How to Recognise if Your Hair Dye Has Expired 


If you're unsure whether the hair dye has expired or not, here are the things to watch out for: 


  • Any Noticeable Swelling on the Packaging - Swelling on the packaging means air has seeped through the box or container and has caused oxidation. If the dye is contained in a hard container, no noticeable change in the packaging shape will occur. 

  • Sings of Spoilage on the Cap or Lid - To check for spoilage when the dye is contained in a hard container, check the cap or lid. It is possible that the lid may have gotten loose and air had see[ed through. A yellowish or orange-y color around the lid will usually form. 

  • Open the Hair Dye - Check to see if a water-like liquid has formed on top of the dye. If presence of this transparent liquid has occurred, then the chemicals have separated and your dye has gone bad. 
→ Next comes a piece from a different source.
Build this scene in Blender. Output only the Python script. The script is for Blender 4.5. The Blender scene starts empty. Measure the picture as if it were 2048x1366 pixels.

  • Smell the Dye - If the dye lets out a bad, spoiled odor, then it had most likely gone bad. 



If you don't find any of these signs but still want to make sure, you can call the manufacturer, give them the batch code of the dye you have, (which is found on the box) and the company will be able to give you the production date of the product. You can then gauge whether or not your unopened hair dye box has reached the maximum shelf life of 3 years or not. 


Why are There No Expiration Dates on Hair Dye Boxes? 


As mentioned earlier, most companies do not place expiration dates on their hair dye boxes since they can last indefinitely a long time when stored properly - especially for professional dyes, which contain a lot of chemicals that help preserve the dye. 

Some people also store their dyes in a cool place, such as a chiller of refrigerator, helping to extend their shelf life. 


Drugstore hair dyes, however, typically have shorter shelf lives compared to professional-grade dyes, as well as products that contain organic or more natural ingredients (like Arctic Fox Hair Dye). Storing them may require more care than simply placing them in a cool, dry place. 




While manufacturers attest their hair dyes can last a lifetime, many factors contribute to their spoilage, rendering them not only useless but actually dangerous to use, too. 


Remember that storing your hair dye the proper way is key to making them last longer, so you get what you pay for and not spoil your money away.